According to a report, in a regulatory filing Paytm E-Commerce disclosed it raised $200 million in venture funding from venture capital fund SAIF Partners and Alibaba. With the investment, the Chinese eCommerce giant, through Alibaba.com Singapore E-Commerce Pvt., gets a 36.31 percent stake after investing $177 million. SAIF Partners, which invested $23 million, gets a 4.66 percent stake with its investment. Alibaba and Ant Financial, its affiliate company, already owned a 40 percent stake in Paytm with an investment of $500 million in 2015. Alibaba now holds a majority of Paytm E-Commerce with the latest investment.
The report noted that last year Paytm announced it would spin off its eCommerce business from its payments business. Paytm is aiming to take on the leaders in eCommerce in India, which are currently Flipkart, Amazon and Snapdeal. Unnamed sources in the report said Paytm intends to sell nearly 1 billion products from merchants in Southeast Asia. If it does that, it will greatly surpass what its rivals are selling online.
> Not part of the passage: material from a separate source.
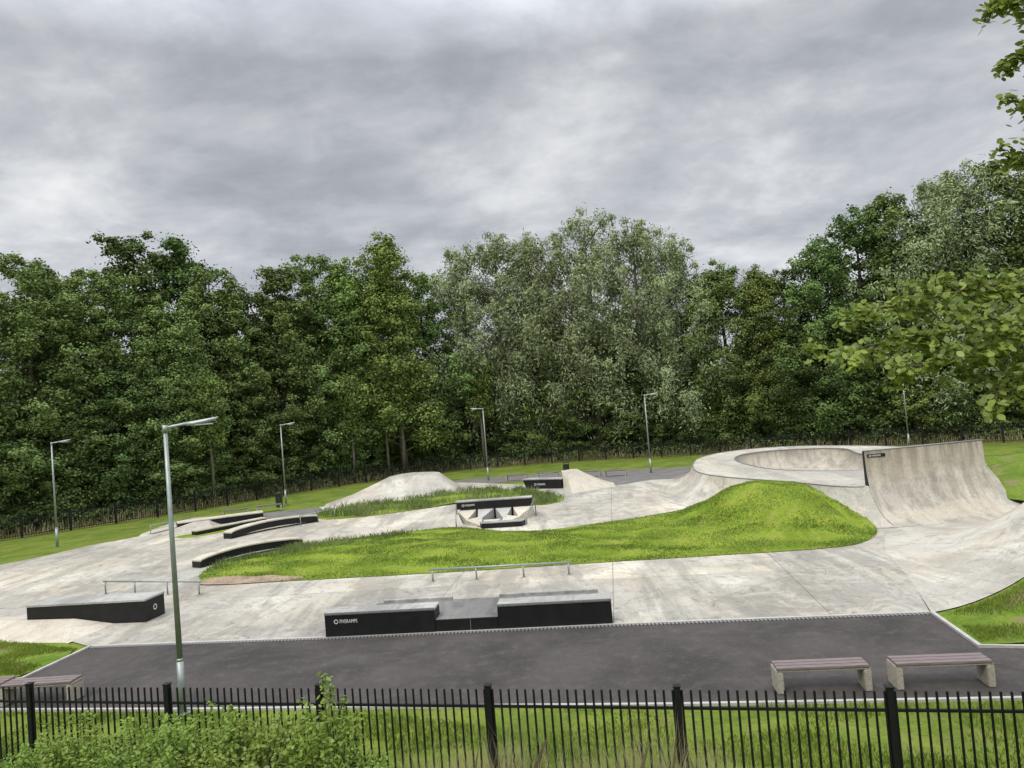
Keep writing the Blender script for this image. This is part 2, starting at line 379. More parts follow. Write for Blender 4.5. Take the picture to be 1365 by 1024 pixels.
N.base(N.ramp(w.outputs['Fac'],[(.2,(.05,.05,.05)),(.6,(.26,.25,.24))]),.6,.2); M['grate']=N.m
strip('drain_channel',[(-12.6,20.44),(-5.6,19.44),(2.1,18.54),(9.7,17.46)],.12,0,.032,'grate')
strip('slab_edge',[(-12.6,20.56),(-5.6,19.56),(2.1,18.66),(9.7,17.58)],.10,0,.042,'kerb')

# ------------------------------------------------------------------ skate bowl
bowl=thing('skate_bowl','raised pale concrete bowl with curved outer banks beside grass mound','skate bowl')
rim=smoothpoly([(13.3,41),(13.7,37.6),(16.2,35.0),(19.5,34.6),(21.2,37),(21.2,40.6),(20.3,42.6),(20.9,44.6),(21.6,47),(20.3,49.3),(17.8,50.1),(15.2,49.0),(13.6,45.6)],3)
deck=[(10.0,40.9),(10.05,38.6),(10.9,35.9),(12.4,33.1),(13.0,31.3),(13.5,30.1),(14.1,29.62),(14.8,29.66),(15.6,30.2),(19.5,30.25),(23,35),(24.8,42),(23.6,47.5),(20,52.6),(15.5,52.6),(12.4,49.3),(10.9,45)]
deck=smoothpoly(deck,2)
me=sheet('deck',deck,1.4,'conc2',1.2,kind=None,smooth=False,hole=rim); obj('deck',me,bowl)
R=1.45
pr=[(0,1.4),(0,1.28)]+[(R*(1-math.cos(a))*1.15,1.28-R*.86*math.sin(a)) for a in np.linspace(.05,math.pi/2,9)]
ar=sum(rim[i][0]*rim[(i+1)%len(rim)][1]-rim[(i+1)%len(rim)][0]*rim[i][1] for i in range(len(rim)))
sd=1 if ar>0 else -1
mb=MB(); loft(mb,rim,pr,True,sd)
obj('bowl_wall',mb.mesh('bowl_wall',['concwall'],True),bowl)
floorp=[]
n=len(rim)
for i in range(n):
    a=Vector(rim[i-1]);b=Vector(rim[(i+1)%n]);d=(b-a).normalized(); q=Vector(rim[i])+Vector((-d.y,d.x))*sd*pr[-1][0]; floorp.append((q.x,q.y,pr[-1][1]))
obj('bowl_floor',mkmesh('bowl_floor',floorp,[tuple(range(n))],'conc2'),bowl)
mb=MB(); rr=[Vector((x,y,1.41)) for x,y in rim]; mb.tube(rr+[rr[0]],.045,6,0,False)
obj('coping',mb.mesh('coping',['steel'],True),bowl)
h=1.4; run=2.0; RR=(h*h+run*run)/(2*h)
prof=[(run-x,RR-math.sqrt(max(0,RR*RR-x*x))+(.034 if x<.01 else 0)) for x in np.linspace(run,0,14)]
prof=[(0,1.4)]+[(o_,min(1.4,z+.01)) for o_,z in prof[1:]]
ad=sum(deck[i][0]*deck[(i+1)%len(deck)][1]-deck[(i+1)%len(deck)][0]*deck[i][1] for i in range(len(deck)))
mb=MB(); loft(mb,deck,prof,True,-1 if ad>0 else 1)
obj('outer_bank',mb.mesh('outer_bank',['conc2'],True),bowl)
mb=MB(); rr=[Vector((x,y,1.405)) for x,y in deck if not (14.2<x<20 and y<33)]
i0=max(range(len(rr)),key=lambda i:(rr[i]-rr[i-1]).length); rr=rr[i0:]+rr[:i0]
mb.tube(rr,.03,6,0,False)
obj('edge_rail',mb.mesh('edge_rail',['steel'],True),bowl)

def textmesh(body,size,mat='white'):
    c=bpy.data.curves.new('t','FONT'); c.body=body; c.size=size; c.extrude=.003; c.space_character=1.03
    o=bpy.data.objects.new('t',c); COL.objects.link(o); bpy.context.view_layer.update()
    me=bpy.data.meshes.new_from_object(o); bpy.data.objects.remove(o); me.materials.clear(); me.materials.append(M[mat]); me.name='lettering'
    return me
def logomesh(r,mat='white'):
    mb=MB()
    for k in range(6):
        a0=math.radians(60*k+6);a1=math.radians(60*k+54); m=6; vs=[]
        for j in range(m+1):
            a=a0+(a1-a0)*j/m
            vs+= [(r*math.cos(a),r*math.sin(a),.004),(r*.62*math.cos(a+.25),r*.62*math.sin(a+.25),.004)]
        mb.add(vs,[(2*j,2*j+1,2*j+3,2*j+2) for j in range(m)])
    return mb.mesh('logo',[mat])
T1=textmesh('FIVERAMPS',.16); LG=logomesh(.085)
def sign(parent,x,y,z,s=1,rotz=0,logo=True):
    c,sn=math.cos(rotz),math.sin(rotz)
    t=obj('lettering',T1,parent); t.rotation_euler=(math.pi/2,0,rotz); t.location=(x,y,z); t.scale=(s*.85,s*1.15,s)
    if logo:
        g=obj('logo',LG,parent); g.rotation_euler=(math.pi/2,0,rotz); g.location=(x-.13*s*c,y-.13*s*sn,z+.06*s); g.scale=(s,s,s)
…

The move to split up the two units has been being pushed behind the scenes by Alibaba and Ant Financial, its financial services unit, noted the report. At the same time that Paytm is focusing on its eCommerce efforts, it is also aiming to grow the payment side of things. In late December, the company said it plans to add new features and services to its payment service that will help it reach its goal to have 5 million merchants accept and make digital payments next year. What’s more, Paytm is planning on working with sales and distribution firms to accept Paytm payments from merchants. By doing that, merchants would have another reason to use Paytm.